WRITTEN INSTRUCTION: Your task is to copy the listing exactly, with the pictures left out.

COLLECTED DATA:
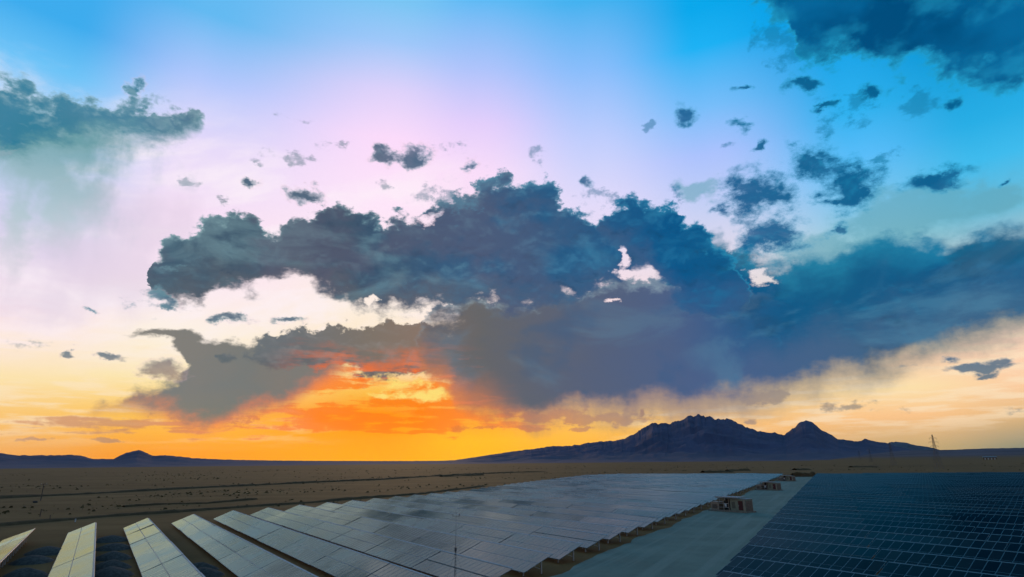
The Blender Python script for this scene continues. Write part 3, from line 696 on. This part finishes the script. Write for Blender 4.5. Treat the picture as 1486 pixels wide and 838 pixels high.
# low scrub dotted over the plain: more bushes than one could count
sc = MB()
rs = random.Random(5)
n = 0
while n < 2600:
    a = rs.uniform(-46, 46); r = 190 * (1500 / 190.) ** rs.random()
    v = at(a, r)
    rr = v.x * RV.x + v.y * RV.y; pp = v.x * PV.x + v.y * PV.y
    if pp > -25 and (0 < rr < end_desert(pp) + 6) and pp < 395: continue
    if pp > 45 and rr < start_right(pp) + 6 and pp < back_right(rr) + 6: continue
    if pp < 395 and end_road(pp) - 30 < rr < end_road(pp) + 4: continue
    if mnoise.noise((v.x * .012, v.y * .012, 0)) + .35 * mnoise.noise((v.x * .06, v.y * .06, 4)) < rs.uniform(-.05, .6): continue
    n += 1
    s = (.10 + .42 * rs.random() ** 2.2) * (1 + r / 800.)
    i = len(sc.v); k = 6
    for q in range(k):
        t = 2 * pi * q / k + rs.random() * .6
        sc.v.append((v.x + s * cos(t) * rs.uniform(.7, 1.2), v.y + s * sin(t) * rs.uniform(.7, 1.2), -.03))
    for q in range(3):
        t = 2 * pi * q / 3 + rs.random()
        sc.v.append((v.x + .55 * s * cos(t), v.y + .55 * s * sin(t), s * rs.uniform(.5, .95)))
    for q in range(k):
        b0 = i + k + (q // 2) % 3; b1 = i + k + ((q + 1) // 2) % 3
        sc.f.append((i + q, i + (q + 1) % k, b0)); sc.mi.append(0)
        if b0 != b1: sc.f.append((i + (q + 1) % k, b1, b0)); sc.mi.append(0)
    sc.f.append((i + k, i + k + 1, i + k + 2)); sc.mi.append(0)
tag(sc.build('desert_scrub', M['scrub']), kind='stuff')

# ------------------------------------------------------------------ solar tables
NMOD = 14
LT = 15.42                                    # table length along the row; the pitch is 15.62
MW = LT / NMOD
ZTOP = .65 + SL * sin(RD(18.906))          # every table's upper edge stands this high
def low_z(t): return ZTOP - SL * sin(t)
def module_mesh(mats):
    """one framed module, lying in the plane: x along the row, y up the slope"""
    b = MB(); w, h, t, e = MW - .014, SL / 2 - .012, .045, .032
    x, y = w / 2, h / 2
    b.quad((-x + e, -y + e, t - .006), (x - e, -y + e, t - .006), (x - e, y - e, t - .006), (-x + e, y - e, t - .006), 1)
    o = [(-x, -y), (x, -y), (x, y), (-x, y)]; n_ = [(-x + e, -y + e), (x - e, -y + e), (x - e, y - e), (-x + e, y - e)]
    for k in range(4):
        l = (k + 1) % 4
        b.quad((*o[k], t), (*o[l], t), (*n_[l], t), (*n_[k], t), 0)
        b.quad((*o[k], 0), (*o[l], 0), (*o[l], t), (*o[k], t), 0)
        b.quad((*n_[k], t), (*n_[l], t), (*n_[l], t - .006), (*n_[k], t - .006), 0)
    b.quad((-x, y, 0), (x, y, 0), (x, -y, 0), (-x, -y, 0), 0)
    return b.mesh('panel', mats)
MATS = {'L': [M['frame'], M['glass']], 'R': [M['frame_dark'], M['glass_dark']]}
MODULE = {k: module_mesh(MATS[k]) for k in 'LR'}
def add_sheet(b, mtx, n=NMOD, proud=.02, e=.05):
    """all modules of a far table on one backing slab"""
    b.box((0, SL / 2, .015), (LT, SL, .03), 0, mtx)
    for i in range(n):
        for j in range(2):
            x0 = -LT / 2 + i * MW + e; x1 = x0 + MW - 2 * e; y0 = j * SL / 2 + e; y1 = y0 + SL / 2 - 2 * e
            b.quad(*[tuple(mtx @ Vector(p)) for p in ((x0, y0, .03 + proud), (x1, y0, .03 + proud), (x1, y1, .03 + proud), (x0, y1, .03 + proud))], 1)
def joined_mesh(mats):
    b = MB(); add_sheet(b, Matrix.Identity(4)); return b.mesh('panel_sheet', mats)
SHEET = {k: joined_mesh(MATS[k]) for k in 'LR'}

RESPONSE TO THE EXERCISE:
The Blender Python script for this scene continues. Write part 3, from line 696 on. This part finishes the script. Write for Blender 4.5. Treat the picture as 1486 pixels wide and 838 pixels high.
# low scrub dotted over the plain: more bushes than one could count
sc = MB()
rs = random.Random(5)
n = 0
while n < 2600:
    a = rs.uniform(-46, 46); r = 190 * (1500 / 190.) ** rs.random()
    v = at(a, r)
    rr = v.x * RV.x + v.y * RV.y; pp = v.x * PV.x + v.y * PV.y
    if pp > -25 and (0 < rr < end_desert(pp) + 6) and pp < 395: continue
    if pp > 45 and rr < start_right(pp) + 6 and pp < back_right(rr) + 6: continue
    if pp < 395 and end_road(pp) - 30 < rr < end_road(pp) + 4: continue
    if mnoise.noise((v.x * .012, v.y * .012, 0)) + .35 * mnoise.noise((v.x * .06, v.y * .06, 4)) < rs.uniform(-.05, .6): continue
    n += 1
    s = (.10 + .42 * rs.random() ** 2.2) * (1 + r / 800.)
    i = len(sc.v); k = 6
    for q in range(k):
        t = 2 * pi * q / k + rs.random() * .6
        sc.v.append((v.x + s * cos(t) * rs.uniform(.7, 1.2), v.y + s * sin(t) * rs.uniform(.7, 1.2), -.03))
    for q in range(3):
        t = 2 * pi * q / 3 + rs.random()
        sc.v.append((v.x + .55 * s * cos(t), v.y + .55 * s * sin(t), s * rs.uniform(.5, .95)))
    for q in range(k):
        b0 = i + k + (q // 2) % 3; b1 = i + k + ((q + 1) // 2) % 3
        sc.f.append((i + q, i + (q + 1) % k, b0)); sc.mi.append(0)
        if b0 != b1: sc.f.append((i + (q + 1) % k, b1, b0)); sc.mi.append(0)
    sc.f.append((i + k, i + k + 1, i + k + 2)); sc.mi.append(0)
tag(sc.build('desert_scrub', M['scrub']), kind='stuff')

# ------------------------------------------------------------------ solar tables
NMOD = 14
LT = 15.42                                    # table length along the row; the pitch is 15.62
MW = LT / NMOD
ZTOP = .65 + SL * sin(RD(18.906))          # every table's upper edge stands this high
def low_z(t): return ZTOP - SL * sin(t)
def module_mesh(mats):
    """one framed module, lying in the plane: x along the row, y up the slope"""
    b = MB(); w, h, t, e = MW - .014, SL / 2 - .012, .045, .032
    x, y = w / 2, h / 2
    b.quad((-x + e, -y + e, t - .006), (x - e, -y + e, t - .006), (x - e, y - e, t - .006), (-x + e, y - e, t - .006), 1)
    o = [(-x, -y), (x, -y), (x, y), (-x, y)]; n_ = [(-x + e, -y + e), (x - e, -y + e), (x - e, y - e), (-x + e, y - e)]
    for k in range(4):
        l = (k + 1) % 4
        b.quad((*o[k], t), (*o[l], t), (*n_[l], t), (*n_[k], t), 0)
        b.quad((*o[k], 0), (*o[l], 0), (*o[l], t), (*o[k], t), 0)
        b.quad((*n_[k], t), (*n_[l], t), (*n_[l], t - .006), (*n_[k], t - .006), 0)
    b.quad((-x, y, 0), (x, y, 0), (x, -y, 0), (-x, -y, 0), 0)
    return b.mesh('panel', mats)
MATS = {'L': [M['frame'], M['glass']], 'R': [M['frame_dark'], M['glass_dark']]}
MODULE = {k: module_mesh(MATS[k]) for k in 'LR'}
def add_sheet(b, mtx, n=NMOD, proud=.02, e=.05):
    """all modules of a far table on one backing slab"""
    b.box((0, SL / 2, .015), (LT, SL, .03), 0, mtx)
    for i in range(n):
        for j in range(2):
            x0 = -LT / 2 + i * MW + e; x1 = x0 + MW - 2 * e; y0 = j * SL / 2 + e; y1 = y0 + SL / 2 - 2 * e
            b.quad(*[tuple(mtx @ Vector(p)) for p in ((x0, y0, .03 + proud), (x1, y0, .03 + proud), (x1, y1, .03 + proud), (x0, y1, .03 + proud))], 1)
def joined_mesh(mats):
    b = MB(); add_sheet(b, Matrix.Identity(4)); return b.mesh('panel_sheet', mats)
SHEET = {k: joined_mesh(MATS[k]) for k in 'LR'}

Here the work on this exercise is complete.